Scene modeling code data
--- begin ---

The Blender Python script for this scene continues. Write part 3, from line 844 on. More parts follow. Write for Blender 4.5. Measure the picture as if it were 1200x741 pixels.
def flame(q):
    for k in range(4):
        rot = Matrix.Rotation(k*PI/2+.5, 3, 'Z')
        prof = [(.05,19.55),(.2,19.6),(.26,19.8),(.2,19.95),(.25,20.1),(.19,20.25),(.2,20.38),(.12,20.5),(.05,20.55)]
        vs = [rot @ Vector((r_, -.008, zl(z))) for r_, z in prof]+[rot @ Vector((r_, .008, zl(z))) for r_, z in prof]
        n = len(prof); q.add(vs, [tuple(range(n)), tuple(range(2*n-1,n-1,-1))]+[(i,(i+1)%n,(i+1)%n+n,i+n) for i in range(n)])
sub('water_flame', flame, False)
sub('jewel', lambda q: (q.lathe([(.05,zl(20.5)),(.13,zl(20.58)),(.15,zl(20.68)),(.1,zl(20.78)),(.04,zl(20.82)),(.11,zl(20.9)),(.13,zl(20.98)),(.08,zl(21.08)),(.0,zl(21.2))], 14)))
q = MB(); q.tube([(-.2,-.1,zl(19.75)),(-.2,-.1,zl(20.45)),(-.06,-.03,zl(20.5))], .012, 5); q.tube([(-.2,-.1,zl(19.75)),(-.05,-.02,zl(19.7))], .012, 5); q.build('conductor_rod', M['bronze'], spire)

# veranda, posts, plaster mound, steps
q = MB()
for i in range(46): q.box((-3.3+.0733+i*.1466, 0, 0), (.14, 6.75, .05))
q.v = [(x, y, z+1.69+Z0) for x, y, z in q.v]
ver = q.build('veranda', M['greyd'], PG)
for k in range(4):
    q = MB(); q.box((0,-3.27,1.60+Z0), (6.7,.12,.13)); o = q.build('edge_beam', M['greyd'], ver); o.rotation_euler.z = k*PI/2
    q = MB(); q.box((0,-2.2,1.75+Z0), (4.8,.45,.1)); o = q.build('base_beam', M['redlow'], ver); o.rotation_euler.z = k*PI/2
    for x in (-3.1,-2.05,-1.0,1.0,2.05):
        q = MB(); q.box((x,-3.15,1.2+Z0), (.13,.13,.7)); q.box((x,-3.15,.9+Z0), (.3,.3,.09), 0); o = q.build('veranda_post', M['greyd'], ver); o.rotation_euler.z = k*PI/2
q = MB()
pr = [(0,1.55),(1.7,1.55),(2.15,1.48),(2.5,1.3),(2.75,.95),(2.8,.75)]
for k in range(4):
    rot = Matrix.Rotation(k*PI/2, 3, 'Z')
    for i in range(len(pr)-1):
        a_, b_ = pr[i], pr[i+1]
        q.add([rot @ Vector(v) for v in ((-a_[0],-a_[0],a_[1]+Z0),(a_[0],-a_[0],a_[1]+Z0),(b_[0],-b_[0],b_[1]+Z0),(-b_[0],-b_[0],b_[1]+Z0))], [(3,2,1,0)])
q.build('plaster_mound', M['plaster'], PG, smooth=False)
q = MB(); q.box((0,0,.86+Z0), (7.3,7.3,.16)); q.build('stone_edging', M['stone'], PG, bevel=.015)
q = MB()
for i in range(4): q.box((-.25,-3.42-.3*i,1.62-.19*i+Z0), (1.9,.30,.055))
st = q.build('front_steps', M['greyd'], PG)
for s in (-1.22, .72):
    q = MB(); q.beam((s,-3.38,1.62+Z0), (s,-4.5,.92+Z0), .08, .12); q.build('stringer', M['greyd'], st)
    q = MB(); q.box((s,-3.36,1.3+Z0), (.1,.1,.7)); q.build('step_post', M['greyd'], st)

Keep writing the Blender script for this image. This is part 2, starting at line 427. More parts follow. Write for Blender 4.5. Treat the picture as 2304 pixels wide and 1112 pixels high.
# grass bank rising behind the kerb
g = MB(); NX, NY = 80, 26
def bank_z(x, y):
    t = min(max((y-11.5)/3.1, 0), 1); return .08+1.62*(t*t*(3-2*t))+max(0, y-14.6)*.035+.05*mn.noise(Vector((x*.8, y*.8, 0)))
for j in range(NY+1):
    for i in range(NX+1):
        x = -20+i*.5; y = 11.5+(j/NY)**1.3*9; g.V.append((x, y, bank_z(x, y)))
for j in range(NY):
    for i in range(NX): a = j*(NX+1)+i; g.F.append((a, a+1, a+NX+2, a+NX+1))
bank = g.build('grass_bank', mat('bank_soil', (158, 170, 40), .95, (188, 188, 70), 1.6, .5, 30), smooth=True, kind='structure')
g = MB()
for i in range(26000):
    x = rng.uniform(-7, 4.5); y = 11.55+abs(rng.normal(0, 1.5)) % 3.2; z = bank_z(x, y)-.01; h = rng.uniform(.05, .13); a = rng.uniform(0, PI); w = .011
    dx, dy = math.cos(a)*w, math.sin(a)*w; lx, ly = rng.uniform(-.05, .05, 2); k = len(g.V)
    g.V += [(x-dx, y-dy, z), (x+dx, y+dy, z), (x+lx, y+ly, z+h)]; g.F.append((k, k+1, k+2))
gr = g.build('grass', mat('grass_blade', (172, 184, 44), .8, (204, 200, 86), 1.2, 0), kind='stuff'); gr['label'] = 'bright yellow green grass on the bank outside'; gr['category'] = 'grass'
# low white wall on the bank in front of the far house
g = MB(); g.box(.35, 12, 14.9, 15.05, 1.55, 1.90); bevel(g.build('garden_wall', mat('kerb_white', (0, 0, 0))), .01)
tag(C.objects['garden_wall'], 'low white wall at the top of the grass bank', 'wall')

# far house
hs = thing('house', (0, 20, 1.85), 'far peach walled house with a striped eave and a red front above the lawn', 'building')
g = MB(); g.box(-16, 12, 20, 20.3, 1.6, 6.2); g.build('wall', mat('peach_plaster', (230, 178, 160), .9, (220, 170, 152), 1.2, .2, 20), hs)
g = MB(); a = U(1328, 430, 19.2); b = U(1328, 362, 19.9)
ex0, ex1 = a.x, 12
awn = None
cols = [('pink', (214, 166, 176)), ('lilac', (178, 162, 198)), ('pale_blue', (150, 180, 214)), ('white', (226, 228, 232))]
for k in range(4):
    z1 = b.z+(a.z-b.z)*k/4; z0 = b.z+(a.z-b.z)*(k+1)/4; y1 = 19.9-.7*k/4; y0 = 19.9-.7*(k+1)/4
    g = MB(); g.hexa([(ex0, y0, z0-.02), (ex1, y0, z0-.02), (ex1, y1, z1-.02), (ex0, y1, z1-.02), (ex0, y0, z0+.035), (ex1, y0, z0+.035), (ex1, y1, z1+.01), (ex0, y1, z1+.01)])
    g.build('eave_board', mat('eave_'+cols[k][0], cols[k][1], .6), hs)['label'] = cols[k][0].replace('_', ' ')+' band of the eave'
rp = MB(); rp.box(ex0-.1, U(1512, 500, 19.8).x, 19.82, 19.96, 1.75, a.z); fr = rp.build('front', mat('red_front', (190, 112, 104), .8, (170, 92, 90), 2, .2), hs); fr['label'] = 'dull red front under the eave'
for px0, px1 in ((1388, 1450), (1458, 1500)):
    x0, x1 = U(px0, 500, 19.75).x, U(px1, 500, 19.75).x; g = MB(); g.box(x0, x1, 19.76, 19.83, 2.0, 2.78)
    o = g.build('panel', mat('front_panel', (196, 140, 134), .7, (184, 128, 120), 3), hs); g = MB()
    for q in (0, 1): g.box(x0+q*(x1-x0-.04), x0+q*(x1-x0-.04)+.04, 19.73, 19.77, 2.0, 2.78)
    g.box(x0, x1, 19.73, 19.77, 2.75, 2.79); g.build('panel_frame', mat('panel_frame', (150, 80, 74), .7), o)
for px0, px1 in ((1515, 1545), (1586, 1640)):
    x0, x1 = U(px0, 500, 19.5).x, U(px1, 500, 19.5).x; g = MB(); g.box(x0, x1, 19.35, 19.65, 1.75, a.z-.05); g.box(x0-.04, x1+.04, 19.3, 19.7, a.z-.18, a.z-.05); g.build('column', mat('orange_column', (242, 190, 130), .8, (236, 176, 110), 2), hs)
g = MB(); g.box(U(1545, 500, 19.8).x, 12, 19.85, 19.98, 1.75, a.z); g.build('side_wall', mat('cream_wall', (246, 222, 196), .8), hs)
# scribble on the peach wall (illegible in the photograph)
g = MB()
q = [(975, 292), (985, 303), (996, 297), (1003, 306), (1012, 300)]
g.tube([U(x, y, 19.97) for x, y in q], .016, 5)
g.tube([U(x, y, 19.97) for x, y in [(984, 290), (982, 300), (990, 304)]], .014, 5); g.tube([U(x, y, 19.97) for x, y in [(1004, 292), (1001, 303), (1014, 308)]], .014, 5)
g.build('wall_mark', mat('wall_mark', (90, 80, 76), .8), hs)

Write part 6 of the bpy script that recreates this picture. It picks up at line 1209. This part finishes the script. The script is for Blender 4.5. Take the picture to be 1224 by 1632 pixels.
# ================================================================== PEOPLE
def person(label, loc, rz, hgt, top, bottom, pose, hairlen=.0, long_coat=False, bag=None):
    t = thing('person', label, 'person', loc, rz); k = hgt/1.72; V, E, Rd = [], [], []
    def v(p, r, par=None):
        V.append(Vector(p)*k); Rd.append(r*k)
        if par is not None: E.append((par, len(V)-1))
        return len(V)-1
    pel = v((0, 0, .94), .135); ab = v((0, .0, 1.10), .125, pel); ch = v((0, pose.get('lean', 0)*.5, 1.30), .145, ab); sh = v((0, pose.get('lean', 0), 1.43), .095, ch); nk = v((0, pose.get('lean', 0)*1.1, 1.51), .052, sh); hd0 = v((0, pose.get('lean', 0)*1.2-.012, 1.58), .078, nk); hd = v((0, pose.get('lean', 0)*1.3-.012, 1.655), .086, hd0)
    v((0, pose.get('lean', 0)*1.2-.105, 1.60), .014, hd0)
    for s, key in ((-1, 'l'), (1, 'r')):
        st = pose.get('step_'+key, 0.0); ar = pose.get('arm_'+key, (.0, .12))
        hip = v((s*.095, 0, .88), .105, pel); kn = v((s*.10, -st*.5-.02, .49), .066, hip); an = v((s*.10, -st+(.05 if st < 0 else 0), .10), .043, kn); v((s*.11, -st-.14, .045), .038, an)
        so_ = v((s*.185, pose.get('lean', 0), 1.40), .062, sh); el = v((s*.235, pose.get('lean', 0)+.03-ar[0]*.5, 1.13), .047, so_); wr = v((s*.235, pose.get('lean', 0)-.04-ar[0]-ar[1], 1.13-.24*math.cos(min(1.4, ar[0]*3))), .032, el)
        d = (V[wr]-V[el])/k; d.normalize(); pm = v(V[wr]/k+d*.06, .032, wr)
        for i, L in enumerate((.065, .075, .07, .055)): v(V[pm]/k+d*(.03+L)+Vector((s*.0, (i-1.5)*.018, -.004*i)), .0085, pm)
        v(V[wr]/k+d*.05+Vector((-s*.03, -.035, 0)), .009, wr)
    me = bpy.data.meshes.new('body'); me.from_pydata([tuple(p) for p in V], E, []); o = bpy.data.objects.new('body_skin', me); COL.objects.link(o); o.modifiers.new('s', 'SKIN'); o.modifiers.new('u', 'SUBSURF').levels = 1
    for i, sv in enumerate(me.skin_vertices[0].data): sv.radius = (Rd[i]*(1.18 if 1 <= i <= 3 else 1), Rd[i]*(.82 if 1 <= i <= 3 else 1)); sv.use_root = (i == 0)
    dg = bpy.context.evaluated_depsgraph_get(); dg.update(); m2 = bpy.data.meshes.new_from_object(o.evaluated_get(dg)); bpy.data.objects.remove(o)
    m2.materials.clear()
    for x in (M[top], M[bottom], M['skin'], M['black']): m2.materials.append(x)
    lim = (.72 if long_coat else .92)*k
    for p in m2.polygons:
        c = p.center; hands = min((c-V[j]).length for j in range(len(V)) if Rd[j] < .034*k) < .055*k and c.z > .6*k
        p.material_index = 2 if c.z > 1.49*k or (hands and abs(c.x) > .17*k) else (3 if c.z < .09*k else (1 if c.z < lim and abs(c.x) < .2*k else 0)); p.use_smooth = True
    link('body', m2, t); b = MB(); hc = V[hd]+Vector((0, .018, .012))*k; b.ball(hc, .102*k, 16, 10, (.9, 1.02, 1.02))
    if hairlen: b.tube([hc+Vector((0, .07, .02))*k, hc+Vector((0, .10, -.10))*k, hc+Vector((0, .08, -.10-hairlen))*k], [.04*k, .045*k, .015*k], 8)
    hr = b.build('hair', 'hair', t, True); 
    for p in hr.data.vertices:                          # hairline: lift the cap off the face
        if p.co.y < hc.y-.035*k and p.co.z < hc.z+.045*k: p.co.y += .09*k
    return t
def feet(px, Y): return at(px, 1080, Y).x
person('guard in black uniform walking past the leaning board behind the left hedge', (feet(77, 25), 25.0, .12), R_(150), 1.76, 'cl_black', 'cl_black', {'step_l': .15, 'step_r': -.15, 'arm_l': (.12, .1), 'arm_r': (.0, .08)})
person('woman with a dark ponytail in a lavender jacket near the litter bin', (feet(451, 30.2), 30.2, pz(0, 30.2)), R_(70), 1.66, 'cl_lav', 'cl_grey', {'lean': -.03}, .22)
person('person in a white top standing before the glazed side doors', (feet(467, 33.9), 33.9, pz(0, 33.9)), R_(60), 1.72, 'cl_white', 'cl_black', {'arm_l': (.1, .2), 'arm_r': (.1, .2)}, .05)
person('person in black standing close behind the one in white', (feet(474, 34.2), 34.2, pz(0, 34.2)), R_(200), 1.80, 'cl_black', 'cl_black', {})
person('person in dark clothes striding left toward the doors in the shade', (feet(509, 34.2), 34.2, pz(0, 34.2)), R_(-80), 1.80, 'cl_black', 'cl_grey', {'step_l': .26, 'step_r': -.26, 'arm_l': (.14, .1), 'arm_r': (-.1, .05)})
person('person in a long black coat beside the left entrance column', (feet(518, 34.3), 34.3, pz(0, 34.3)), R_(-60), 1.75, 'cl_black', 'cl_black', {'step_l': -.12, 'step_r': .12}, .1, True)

--- end ---

■ **Challenge**:
Only the lines from the one containing "st = q.build('front_steps', M['greyd'], PG)" through the one containing "q = MB(); q.box((s,-3.36,1.3+Z0), (.1,.1,.7));" are to be retyped, both boundary lines included, with no other material.

■ **Worked answer**:
st = q.build('front_steps', M['greyd'], PG)
for s in (-1.22, .72):
    q = MB(); q.beam((s,-3.38,1.62+Z0), (s,-4.5,.92+Z0), .08, .12); q.build('stringer', M['greyd'], st)
    q = MB(); q.box((s,-3.36,1.3+Z0), (.1,.1,.7)); q.build('step_post', M['greyd'], st)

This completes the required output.